■ **Exercise details**: Repeat exactly the lines from the start of the material below up to and including the "globe('white globe lamp at the top" line.

■ **Source excerpt**:
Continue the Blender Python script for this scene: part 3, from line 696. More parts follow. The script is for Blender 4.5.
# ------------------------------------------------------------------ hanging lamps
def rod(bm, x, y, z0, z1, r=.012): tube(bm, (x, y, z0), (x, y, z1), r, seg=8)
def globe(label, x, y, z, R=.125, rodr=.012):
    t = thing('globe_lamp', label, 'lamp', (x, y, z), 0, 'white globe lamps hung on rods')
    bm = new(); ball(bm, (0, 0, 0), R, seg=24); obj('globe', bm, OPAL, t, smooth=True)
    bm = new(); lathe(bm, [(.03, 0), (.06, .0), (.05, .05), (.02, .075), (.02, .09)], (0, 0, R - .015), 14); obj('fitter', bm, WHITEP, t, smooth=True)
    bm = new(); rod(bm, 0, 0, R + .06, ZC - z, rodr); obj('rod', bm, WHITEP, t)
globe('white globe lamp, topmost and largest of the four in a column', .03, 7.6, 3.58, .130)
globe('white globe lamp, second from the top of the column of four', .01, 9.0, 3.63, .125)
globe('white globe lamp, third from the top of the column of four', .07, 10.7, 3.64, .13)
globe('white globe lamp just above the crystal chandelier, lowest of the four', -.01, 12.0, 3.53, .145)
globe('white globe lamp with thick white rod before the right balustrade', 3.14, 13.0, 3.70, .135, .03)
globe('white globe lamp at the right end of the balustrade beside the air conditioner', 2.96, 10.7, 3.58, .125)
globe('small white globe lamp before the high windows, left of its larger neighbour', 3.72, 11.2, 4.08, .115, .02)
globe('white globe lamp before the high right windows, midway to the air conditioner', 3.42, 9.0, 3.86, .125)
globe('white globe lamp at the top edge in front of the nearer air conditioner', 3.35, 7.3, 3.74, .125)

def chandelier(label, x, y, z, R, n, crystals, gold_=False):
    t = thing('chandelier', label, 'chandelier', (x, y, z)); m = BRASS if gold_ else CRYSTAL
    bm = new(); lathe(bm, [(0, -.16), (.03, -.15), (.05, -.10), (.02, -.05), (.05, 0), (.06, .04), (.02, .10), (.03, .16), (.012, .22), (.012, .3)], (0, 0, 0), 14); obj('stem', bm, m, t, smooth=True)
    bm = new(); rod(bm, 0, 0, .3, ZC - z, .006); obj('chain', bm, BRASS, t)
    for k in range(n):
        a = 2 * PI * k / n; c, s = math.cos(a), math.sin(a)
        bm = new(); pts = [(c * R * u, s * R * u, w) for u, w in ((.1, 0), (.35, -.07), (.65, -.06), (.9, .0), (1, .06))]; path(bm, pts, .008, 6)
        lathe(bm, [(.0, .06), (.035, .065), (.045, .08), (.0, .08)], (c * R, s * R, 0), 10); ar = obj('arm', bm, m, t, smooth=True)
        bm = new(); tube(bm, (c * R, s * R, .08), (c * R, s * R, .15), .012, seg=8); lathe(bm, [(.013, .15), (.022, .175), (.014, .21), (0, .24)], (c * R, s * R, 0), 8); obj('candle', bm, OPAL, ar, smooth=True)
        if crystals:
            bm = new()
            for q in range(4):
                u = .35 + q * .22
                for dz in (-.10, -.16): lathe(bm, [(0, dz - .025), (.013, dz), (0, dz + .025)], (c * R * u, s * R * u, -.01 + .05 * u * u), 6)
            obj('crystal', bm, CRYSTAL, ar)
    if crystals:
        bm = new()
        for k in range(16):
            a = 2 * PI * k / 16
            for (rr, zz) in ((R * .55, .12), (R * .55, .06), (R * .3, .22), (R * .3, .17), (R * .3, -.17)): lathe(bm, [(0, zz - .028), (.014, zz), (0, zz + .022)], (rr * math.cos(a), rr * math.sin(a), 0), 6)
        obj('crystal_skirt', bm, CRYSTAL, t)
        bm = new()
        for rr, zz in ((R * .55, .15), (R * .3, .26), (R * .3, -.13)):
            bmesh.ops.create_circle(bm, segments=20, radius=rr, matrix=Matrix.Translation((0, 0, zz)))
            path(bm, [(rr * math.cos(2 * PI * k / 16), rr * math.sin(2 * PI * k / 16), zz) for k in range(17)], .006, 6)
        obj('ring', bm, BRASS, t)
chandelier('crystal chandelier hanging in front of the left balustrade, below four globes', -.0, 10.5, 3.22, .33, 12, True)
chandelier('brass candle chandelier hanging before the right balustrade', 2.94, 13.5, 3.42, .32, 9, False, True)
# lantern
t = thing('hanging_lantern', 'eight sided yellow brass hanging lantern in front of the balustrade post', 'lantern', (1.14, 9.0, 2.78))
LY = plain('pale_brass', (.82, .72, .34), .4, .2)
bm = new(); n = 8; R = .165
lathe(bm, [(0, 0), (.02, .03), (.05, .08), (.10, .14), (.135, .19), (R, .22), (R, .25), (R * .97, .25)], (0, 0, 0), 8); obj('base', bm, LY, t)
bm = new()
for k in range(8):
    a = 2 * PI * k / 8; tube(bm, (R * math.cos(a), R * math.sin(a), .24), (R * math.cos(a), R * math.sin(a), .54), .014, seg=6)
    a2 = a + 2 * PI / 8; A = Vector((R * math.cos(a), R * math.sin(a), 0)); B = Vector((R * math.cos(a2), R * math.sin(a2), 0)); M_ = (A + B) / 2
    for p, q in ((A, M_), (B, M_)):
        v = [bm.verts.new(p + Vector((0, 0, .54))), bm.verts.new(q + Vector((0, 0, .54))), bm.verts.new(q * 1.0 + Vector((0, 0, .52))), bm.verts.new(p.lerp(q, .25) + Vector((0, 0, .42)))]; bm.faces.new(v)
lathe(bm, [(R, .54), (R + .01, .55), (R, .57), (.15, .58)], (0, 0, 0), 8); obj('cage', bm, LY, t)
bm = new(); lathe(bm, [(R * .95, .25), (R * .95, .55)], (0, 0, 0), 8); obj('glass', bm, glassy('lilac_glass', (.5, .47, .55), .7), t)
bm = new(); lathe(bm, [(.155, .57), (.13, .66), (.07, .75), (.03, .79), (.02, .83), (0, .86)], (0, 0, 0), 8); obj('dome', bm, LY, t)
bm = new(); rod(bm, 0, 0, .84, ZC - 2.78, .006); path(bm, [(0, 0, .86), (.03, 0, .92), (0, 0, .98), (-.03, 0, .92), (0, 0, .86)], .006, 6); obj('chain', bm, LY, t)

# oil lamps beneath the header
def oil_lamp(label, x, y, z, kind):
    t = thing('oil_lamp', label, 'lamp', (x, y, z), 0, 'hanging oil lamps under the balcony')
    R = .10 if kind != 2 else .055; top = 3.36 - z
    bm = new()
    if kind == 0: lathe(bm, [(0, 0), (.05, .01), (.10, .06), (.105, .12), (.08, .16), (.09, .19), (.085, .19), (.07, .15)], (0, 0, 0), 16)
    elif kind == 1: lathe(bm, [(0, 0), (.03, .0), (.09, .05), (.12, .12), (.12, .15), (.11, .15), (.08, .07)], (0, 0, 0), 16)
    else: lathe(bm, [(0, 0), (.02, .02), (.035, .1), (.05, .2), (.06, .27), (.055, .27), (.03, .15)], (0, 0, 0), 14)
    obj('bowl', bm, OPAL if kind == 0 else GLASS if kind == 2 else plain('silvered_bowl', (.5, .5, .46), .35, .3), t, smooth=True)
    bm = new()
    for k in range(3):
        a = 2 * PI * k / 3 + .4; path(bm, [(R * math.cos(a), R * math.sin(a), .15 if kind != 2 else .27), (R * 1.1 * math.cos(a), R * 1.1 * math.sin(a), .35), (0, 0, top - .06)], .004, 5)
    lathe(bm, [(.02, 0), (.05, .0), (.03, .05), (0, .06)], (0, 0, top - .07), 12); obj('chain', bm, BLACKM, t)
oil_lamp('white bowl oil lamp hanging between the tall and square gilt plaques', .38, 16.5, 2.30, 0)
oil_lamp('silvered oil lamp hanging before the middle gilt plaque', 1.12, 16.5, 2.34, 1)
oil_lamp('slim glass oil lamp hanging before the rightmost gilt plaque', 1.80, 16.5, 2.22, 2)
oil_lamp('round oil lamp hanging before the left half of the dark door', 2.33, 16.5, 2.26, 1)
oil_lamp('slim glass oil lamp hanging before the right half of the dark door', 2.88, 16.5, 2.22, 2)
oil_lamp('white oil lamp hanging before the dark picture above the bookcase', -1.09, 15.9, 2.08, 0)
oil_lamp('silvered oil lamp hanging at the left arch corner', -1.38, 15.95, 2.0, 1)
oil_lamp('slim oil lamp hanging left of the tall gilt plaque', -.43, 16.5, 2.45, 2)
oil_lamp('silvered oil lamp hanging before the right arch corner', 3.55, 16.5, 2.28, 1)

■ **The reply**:
Continue the Blender Python script for this scene: part 3, from line 696. More parts follow. The script is for Blender 4.5.
# ------------------------------------------------------------------ hanging lamps
def rod(bm, x, y, z0, z1, r=.012): tube(bm, (x, y, z0), (x, y, z1), r, seg=8)
def globe(label, x, y, z, R=.125, rodr=.012):
    t = thing('globe_lamp', label, 'lamp', (x, y, z), 0, 'white globe lamps hung on rods')
    bm = new(); ball(bm, (0, 0, 0), R, seg=24); obj('globe', bm, OPAL, t, smooth=True)
    bm = new(); lathe(bm, [(.03, 0), (.06, .0), (.05, .05), (.02, .075), (.02, .09)], (0, 0, R - .015), 14); obj('fitter', bm, WHITEP, t, smooth=True)
    bm = new(); rod(bm, 0, 0, R + .06, ZC - z, rodr); obj('rod', bm, WHITEP, t)
globe('white globe lamp, topmost and largest of the four in a column', .03, 7.6, 3.58, .130)
globe('white globe lamp, second from the top of the column of four', .01, 9.0, 3.63, .125)
globe('white globe lamp, third from the top of the column of four', .07, 10.7, 3.64, .13)
globe('white globe lamp just above the crystal chandelier, lowest of the four', -.01, 12.0, 3.53, .145)
globe('white globe lamp with thick white rod before the right balustrade', 3.14, 13.0, 3.70, .135, .03)
globe('white globe lamp at the right end of the balustrade beside the air conditioner', 2.96, 10.7, 3.58, .125)
globe('small white globe lamp before the high windows, left of its larger neighbour', 3.72, 11.2, 4.08, .115, .02)
globe('white globe lamp before the high right windows, midway to the air conditioner', 3.42, 9.0, 3.86, .125)
globe('white globe lamp at the top edge in front of the nearer air conditioner', 3.35, 7.3, 3.74, .125)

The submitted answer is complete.